— BEGIN Records supplied —

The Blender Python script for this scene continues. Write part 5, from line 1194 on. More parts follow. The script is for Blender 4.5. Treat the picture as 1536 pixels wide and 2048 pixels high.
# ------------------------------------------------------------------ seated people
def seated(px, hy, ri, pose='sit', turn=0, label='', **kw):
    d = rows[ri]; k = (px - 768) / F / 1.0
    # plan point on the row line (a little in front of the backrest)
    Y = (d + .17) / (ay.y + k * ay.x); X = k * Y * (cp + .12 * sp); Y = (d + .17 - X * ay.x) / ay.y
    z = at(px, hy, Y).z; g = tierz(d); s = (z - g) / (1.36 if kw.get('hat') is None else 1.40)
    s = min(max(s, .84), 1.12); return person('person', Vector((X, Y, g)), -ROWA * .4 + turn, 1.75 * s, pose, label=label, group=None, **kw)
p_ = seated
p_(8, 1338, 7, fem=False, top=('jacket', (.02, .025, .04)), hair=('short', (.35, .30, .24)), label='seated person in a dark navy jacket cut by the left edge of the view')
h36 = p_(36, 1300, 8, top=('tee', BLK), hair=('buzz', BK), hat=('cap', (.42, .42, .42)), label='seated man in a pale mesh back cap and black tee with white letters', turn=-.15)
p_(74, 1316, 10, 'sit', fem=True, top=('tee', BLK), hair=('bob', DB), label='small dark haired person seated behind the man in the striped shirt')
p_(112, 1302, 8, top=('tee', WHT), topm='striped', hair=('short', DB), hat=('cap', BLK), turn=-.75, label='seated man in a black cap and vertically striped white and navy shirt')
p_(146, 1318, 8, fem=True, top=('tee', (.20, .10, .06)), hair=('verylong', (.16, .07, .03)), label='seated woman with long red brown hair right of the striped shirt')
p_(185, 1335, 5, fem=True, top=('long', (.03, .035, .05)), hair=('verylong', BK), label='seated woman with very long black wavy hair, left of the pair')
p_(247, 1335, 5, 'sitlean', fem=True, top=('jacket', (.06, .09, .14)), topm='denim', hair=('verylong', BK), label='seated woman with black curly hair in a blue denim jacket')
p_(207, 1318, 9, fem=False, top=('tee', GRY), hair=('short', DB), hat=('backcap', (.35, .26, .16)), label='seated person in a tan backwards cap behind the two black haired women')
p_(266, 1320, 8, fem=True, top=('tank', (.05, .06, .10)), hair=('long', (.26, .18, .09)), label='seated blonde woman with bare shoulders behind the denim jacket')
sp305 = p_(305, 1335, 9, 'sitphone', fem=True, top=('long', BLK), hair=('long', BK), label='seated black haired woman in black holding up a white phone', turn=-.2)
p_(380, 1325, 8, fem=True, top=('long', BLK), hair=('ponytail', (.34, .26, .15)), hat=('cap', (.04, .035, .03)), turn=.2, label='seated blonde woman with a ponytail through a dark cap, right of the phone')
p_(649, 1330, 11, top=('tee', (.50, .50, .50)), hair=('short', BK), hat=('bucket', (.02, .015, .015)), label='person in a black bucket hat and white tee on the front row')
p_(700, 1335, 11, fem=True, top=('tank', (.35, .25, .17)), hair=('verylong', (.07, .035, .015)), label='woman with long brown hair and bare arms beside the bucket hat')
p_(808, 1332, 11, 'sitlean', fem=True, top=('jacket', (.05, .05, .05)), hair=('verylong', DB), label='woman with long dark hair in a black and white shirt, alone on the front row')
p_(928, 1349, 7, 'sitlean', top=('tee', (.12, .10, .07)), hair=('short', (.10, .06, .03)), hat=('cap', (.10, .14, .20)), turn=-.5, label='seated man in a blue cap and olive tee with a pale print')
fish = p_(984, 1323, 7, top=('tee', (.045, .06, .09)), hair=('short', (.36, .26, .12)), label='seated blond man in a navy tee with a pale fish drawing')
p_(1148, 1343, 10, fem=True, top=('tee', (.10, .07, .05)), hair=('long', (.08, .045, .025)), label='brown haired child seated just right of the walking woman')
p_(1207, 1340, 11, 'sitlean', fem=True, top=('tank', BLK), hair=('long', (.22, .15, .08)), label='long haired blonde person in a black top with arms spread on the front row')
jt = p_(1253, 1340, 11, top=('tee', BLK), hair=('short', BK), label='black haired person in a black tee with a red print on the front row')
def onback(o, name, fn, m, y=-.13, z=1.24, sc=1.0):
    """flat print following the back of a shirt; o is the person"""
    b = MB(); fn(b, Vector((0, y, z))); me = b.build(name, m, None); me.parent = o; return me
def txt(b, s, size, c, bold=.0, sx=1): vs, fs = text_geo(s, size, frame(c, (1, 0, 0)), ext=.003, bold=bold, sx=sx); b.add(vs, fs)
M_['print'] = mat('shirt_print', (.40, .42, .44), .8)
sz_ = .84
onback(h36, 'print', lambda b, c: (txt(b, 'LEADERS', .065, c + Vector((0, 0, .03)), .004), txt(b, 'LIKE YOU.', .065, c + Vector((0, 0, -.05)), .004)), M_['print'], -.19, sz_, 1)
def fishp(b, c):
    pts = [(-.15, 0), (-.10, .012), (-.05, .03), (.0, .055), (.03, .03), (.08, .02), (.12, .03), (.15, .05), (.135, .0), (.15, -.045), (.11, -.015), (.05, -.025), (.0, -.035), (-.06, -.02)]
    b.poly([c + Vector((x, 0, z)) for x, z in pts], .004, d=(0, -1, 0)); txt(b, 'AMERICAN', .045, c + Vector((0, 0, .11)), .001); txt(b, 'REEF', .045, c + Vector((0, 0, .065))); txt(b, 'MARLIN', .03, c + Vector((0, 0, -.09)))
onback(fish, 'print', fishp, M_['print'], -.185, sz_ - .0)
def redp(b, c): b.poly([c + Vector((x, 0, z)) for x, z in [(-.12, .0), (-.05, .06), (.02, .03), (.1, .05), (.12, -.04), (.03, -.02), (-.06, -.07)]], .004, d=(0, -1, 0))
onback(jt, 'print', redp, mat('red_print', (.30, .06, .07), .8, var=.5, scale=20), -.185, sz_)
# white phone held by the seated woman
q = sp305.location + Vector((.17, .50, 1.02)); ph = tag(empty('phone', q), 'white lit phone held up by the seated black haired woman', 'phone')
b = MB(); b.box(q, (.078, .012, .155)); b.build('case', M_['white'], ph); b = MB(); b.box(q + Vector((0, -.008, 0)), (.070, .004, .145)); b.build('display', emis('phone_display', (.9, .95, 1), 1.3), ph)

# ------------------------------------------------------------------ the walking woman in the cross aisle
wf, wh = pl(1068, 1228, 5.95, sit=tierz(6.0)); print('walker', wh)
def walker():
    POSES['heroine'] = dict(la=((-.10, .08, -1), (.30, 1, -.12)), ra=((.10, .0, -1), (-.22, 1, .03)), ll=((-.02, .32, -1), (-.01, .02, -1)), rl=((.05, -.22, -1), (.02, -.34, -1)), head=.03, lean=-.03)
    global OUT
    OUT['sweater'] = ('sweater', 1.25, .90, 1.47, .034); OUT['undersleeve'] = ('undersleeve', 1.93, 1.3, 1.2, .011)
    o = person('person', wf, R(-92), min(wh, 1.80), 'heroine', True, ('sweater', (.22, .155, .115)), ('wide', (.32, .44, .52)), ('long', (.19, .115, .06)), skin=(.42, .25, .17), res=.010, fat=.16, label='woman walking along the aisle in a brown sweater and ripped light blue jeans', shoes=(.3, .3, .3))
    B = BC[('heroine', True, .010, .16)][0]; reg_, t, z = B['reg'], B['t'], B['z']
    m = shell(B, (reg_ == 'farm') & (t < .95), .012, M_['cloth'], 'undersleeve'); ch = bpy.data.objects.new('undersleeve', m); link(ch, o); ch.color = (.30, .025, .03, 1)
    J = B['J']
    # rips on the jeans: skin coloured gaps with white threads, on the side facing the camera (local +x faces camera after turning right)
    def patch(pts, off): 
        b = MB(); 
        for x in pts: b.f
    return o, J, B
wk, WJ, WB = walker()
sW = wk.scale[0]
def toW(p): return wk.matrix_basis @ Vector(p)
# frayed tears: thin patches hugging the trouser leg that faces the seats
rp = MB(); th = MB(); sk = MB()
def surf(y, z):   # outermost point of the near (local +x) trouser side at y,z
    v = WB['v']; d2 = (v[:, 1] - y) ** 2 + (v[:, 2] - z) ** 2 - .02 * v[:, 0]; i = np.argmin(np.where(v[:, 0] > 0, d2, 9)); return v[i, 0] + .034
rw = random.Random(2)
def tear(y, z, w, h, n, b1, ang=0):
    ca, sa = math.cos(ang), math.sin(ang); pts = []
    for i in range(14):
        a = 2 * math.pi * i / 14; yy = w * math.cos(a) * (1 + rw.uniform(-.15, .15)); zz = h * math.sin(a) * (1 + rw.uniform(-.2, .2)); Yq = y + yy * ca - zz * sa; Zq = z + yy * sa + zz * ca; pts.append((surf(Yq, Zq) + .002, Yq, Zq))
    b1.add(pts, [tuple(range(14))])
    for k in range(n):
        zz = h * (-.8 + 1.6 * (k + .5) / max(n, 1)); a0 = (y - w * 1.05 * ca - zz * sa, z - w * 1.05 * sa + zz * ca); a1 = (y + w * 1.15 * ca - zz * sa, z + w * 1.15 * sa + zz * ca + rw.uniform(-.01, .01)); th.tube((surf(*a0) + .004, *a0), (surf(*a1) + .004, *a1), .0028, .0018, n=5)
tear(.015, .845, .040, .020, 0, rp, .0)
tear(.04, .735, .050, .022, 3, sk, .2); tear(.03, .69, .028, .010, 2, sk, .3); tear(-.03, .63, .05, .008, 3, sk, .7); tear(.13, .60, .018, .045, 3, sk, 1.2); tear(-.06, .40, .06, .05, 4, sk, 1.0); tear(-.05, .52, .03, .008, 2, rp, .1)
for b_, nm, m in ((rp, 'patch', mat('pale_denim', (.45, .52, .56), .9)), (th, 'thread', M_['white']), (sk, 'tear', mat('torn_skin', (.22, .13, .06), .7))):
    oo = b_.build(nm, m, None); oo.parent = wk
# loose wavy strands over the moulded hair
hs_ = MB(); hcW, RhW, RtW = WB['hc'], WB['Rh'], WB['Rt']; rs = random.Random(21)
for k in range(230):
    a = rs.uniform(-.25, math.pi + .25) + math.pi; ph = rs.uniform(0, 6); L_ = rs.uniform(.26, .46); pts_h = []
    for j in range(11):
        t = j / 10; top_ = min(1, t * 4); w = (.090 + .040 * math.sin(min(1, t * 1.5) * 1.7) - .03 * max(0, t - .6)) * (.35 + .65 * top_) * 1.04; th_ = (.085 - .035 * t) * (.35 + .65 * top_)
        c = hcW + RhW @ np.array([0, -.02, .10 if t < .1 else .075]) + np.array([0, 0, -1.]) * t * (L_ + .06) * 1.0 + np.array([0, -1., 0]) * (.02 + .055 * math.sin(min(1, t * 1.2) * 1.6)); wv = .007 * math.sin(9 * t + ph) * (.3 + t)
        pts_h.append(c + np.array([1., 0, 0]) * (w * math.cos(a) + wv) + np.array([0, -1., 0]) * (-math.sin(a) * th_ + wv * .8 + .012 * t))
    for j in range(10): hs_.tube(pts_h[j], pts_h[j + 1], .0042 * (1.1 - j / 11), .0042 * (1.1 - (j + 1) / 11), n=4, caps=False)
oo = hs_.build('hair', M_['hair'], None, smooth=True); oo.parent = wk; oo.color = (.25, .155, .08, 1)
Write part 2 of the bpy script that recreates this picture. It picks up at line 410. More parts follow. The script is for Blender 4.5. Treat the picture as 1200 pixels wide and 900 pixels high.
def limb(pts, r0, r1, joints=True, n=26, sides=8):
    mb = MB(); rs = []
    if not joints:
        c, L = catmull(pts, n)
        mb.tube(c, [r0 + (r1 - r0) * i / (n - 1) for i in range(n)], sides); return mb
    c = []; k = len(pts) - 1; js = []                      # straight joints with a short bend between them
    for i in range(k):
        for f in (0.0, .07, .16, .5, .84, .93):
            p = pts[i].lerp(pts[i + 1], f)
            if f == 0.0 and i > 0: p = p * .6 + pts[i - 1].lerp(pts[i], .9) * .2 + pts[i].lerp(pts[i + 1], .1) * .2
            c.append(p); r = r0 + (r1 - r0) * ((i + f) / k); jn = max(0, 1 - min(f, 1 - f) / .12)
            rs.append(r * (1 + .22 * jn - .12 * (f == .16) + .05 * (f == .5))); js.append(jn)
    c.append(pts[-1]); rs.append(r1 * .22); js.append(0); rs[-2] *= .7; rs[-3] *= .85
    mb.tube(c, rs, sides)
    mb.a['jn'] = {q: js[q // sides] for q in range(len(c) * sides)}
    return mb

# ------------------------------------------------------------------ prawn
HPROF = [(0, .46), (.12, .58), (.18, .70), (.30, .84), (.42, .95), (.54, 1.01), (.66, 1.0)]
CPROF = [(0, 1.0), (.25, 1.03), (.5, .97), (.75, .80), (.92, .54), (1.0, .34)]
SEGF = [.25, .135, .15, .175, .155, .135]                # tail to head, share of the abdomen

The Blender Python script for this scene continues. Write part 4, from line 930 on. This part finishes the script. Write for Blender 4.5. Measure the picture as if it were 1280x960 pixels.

— END Records supplied —

• Task directions:
Look above for the line containing "Write part 2". Output from there through the line containing "SEGF = [.25, .135, .15, .175, .155, .135]", exactly and inclusively.

• Exercise response:
Write part 2 of the bpy script that recreates this picture. It picks up at line 410. More parts follow. The script is for Blender 4.5. Treat the picture as 1200 pixels wide and 900 pixels high.
def limb(pts, r0, r1, joints=True, n=26, sides=8):
    mb = MB(); rs = []
    if not joints:
        c, L = catmull(pts, n)
        mb.tube(c, [r0 + (r1 - r0) * i / (n - 1) for i in range(n)], sides); return mb
    c = []; k = len(pts) - 1; js = []                      # straight joints with a short bend between them
    for i in range(k):
        for f in (0.0, .07, .16, .5, .84, .93):
            p = pts[i].lerp(pts[i + 1], f)
            if f == 0.0 and i > 0: p = p * .6 + pts[i - 1].lerp(pts[i], .9) * .2 + pts[i].lerp(pts[i + 1], .1) * .2
            c.append(p); r = r0 + (r1 - r0) * ((i + f) / k); jn = max(0, 1 - min(f, 1 - f) / .12)
            rs.append(r * (1 + .22 * jn - .12 * (f == .16) + .05 * (f == .5))); js.append(jn)
    c.append(pts[-1]); rs.append(r1 * .22); js.append(0); rs[-2] *= .7; rs[-3] *= .85
    mb.tube(c, rs, sides)
    mb.a['jn'] = {q: js[q // sides] for q in range(len(c) * sides)}
    return mb

# ------------------------------------------------------------------ prawn
HPROF = [(0, .46), (.12, .58), (.18, .70), (.30, .84), (.42, .95), (.54, 1.01), (.66, 1.0)]
CPROF = [(0, 1.0), (.25, 1.03), (.5, .97), (.75, .80), (.92, .54), (1.0, .34)]
SEGF = [.25, .135, .15, .175, .155, .135]                # tail to head, share of the abdomen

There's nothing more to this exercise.